Dans le rôle-titre, Robin Adams démontrer une présence évidente, et incarne le texte de manière aussi théâtrale que musicale, au plus près d’une écriture vocale ambivalente. L’autre personnage principal de tessiture grave, le Docteur, glisse opportunément vers une hystérie déclamatoire avec Martin Winkler. Le Capitaine de James Kryshak et le Tambour-majeur de Samuel Sakker rivalisent dans la caricature du ténor de caractère, avec des aigus mordants, sans jamais se confondre. Les interventions d’Andres, un peu moins extraverties, reviennent à un membre du Jeune Ensemble de l’Opéra des Flandres, Hugo Kampschreur, auquel appartient également l’un des deux garçons d’atelier, Reuben Mbonambi, l’autre étant confié à Tobias Lusser. Les deux figures féminines du drame sont calibrées avec justesse, entre la Marie à fleur de peau de Magdalena Anna Hofmann, et la Margret plus sobre de Lotte Verstaen.

Préparés par Jan Schweiger, le choeur, dont s’extrait le Fou campé par Johann Freyr Odinsson, et le choeur d’enfants, font résonner efficacement l’oppression du monde sur la vulnérabilité mentale de Wozzeck. Quant à la direction musicale d’Alejo Perez, elle fait ressortir la puissance expressionniste de la partition, avec une précision soutenue par les contrastes d’une sonorité généreuse. A rebours des décantations oniriques, le chef argentin souligne la puissance d’une musique qui fait vibrer la folie dans la chair – du héros, mais aussi du spectateur.

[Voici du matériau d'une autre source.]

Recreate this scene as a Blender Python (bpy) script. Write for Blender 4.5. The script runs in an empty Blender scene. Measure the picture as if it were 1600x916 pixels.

Crowd #2, la danse ux confins de l’installation plastique

Côté danse, la fin de saison de l’Opéra des Flandres célèbre la diversité d’un ballet applaudi comme l’un des plus innovants d’aujourd’hui, pour lequel Gisèle Vienne a réinventé l’une des ses pièces. Pour Crowd #2, la chorégraphe franco-autrichienne a travaillé pour la première avec une compagnie autre que la sienne, dans une réécriture commune avec les vingt danseurs flamands. Sur un tissu électro, le plateau est investi par une masse qui se meut au ralenti, dans une sorte de torpeur après l’ivresse. Parfois les solistes sont pris d’une agitation subite, avant de se figer à nouveau dans une quasi immobilité. Au milieu de la foule se détachent quelques protagonistes, des couples d’amis ou d’amants pris dans un surgissement d’émotions, comme des fenêtres utopiques de sincérité, en contrepoint de la transe collective. En une heure trente, Crowd #2 développe une forme performative aux confins de l’installation plastique, qui se referme en un retour au vide initial, offrant un sorte d’instantané en miroir à notre société en flux continu, et anonyme, avec quelques arrêts sur images sur des rencontres singulières. A l’Opéra des Flandres, le spectacle vivant est plus que jamais un creuset où émotion et réflexion vont de pair.

Par Gilles Charlassier

Wozzeck, à Anvers du 1er au 12 juin 2025, et à Gand du 21 au 29 juin 2025 ; Crowd #2, à Gand du 4 au 10 juin 2025 , et à Anvers du 21 au 28 juin 2025.